We need to prove that the following statement holds:

$$F_{k} \cdot F_{k+2} - F_{k+1}^2 = (-1)^{k+1}$$

Starting from the inductive hypothesis we have:

$$F_{k-1} \cdot F_{k+1} - F_{k}^2 = (-1)^k$$

Multiply both sides by $-1$:

$$F_{k}^2 - F_{k-1} \cdot F_{k+1}= (-1)^{k+1}$$

Using the property on Fibonacci numbers we have:

$$F_{k}^2 - (F_{k+1} - F_{k}) \cdot F_{k+1}= (-1)^{k+1}$$

$$F_{k}^2 + F_{k} \cdot F_{k+1} - F_{k+1}^2 = (-1)^{k+1}$$

$$F_{k}(F_{k} + F_{k+1}) - F_{k+1}^2 = (-1)^{k+1}$$

$$F_{k} \cdot F_{k+2} - F_{k+1}^2 = (-1)^{k+1}$$

Q.E.D.

Note that his identity is called Cassini identity for Fibonacci Numbers, which is a generalization of the Catalan identity for Fibonacci Numbers, which states:

$$F_n^2 -F_{n-r}F_{n+r} = (-1)^{n-r}F_r^2$$

Answer 3

You have written the wrong Fibonacci number as a sum.
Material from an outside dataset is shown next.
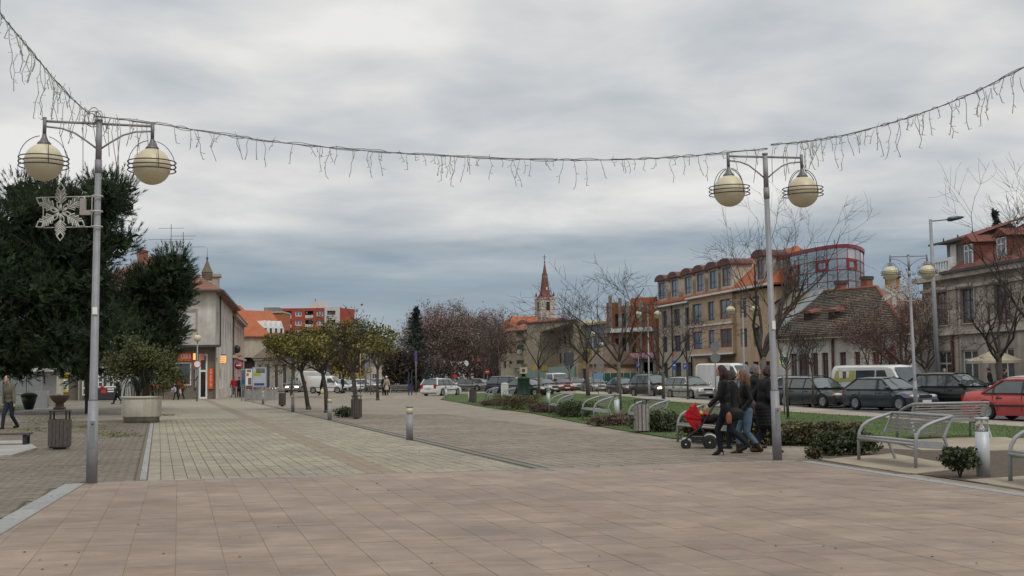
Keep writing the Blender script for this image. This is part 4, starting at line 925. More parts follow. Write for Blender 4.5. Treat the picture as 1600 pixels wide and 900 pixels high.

You know something about $F_{n-1},\, F_n$ and $F_{n+1}$ by the induction hypothesis, while $F_{n+2}$ is new. So you should write $F_{n+2} = F_{n+1} + F_n$. And in the other summand, write one factor too as a sum,

$$F_n\cdot F_{n+2} - F_{n+1}^2 = F_n(F_{n+1} + F_n) - F_{n+1}(F_n + F_{n-1})$$

can be easily and fruitfully related to the induction hypothesis.

Answer 4

Fibonacci Recurrence Definition: $$F_{n} = F_{n-1} + F_{n-2} \, (where \, n \ge 2), \, and \, F_{0}=0, F_{1}=1$$

Theorem: $$\forall n\ge 1: (F_{n+1}\cdot F_{n-1}) - F_{n}^2 = (-1)^n$$

Proof by Induction:

Base step: $n = 1$

$$F_{2} \cdot F_{0} - F_{1}^2 = (-1)^n$$ $$1 \cdot 0 - 1 = -1$$ $$-1 = -1 \text{, which is true}$$

Inductive hypothesis: $n=k$

We assume that the statement holds for some number $k$

$$(F_{k+1}\cdot F_{k-1}) - F_{k}^2 = (-1)^k$$

Inductive step: $n = k+1$

We need to prove that the following statement holds:

$$(F_{k+2}\cdot F_{k}) - F_{k+1}^2 = (-1)^{(k+1)}$$

But this can be rewritten as:

$$(F_{k}\cdot (F_{k+1} + F_{k})) - (F_{k+1} \cdot F_{k+1}) = (-1)^{(k+1)}$$

$$(F_{k}\cdot (F_{k+1} + F_{k})) - (F_{k+1} \cdot (F_{k} + F_{k-1})) = (-1)^{(k+1)}$$

$$(F_{k}^2) - (F_{k+1} \cdot F_{k-1}) = (-1)^{(k+1)}$$

since $\forall n:-1^{n+1} \cdot -1 = -1^{n} $

$$(F_{k+1} \cdot F_{k-1}) -F_{k}^2 = (-1)^{k}$$

Answer 5

The inductive step is easiest to do by considering: $$ (F_n F_{n +2} - F_{n + 1}^2) + (F_{n - 1} F_{n + 1} - F_n^2) $$ I.e., adding up cases $n$ and $n + 1$. Massaging this with the Fibonacci recurrence $F_{n + 1} = F_{n + 2} - F_n$ reduces to zero, so you know they have the same absolute value and alternating signs.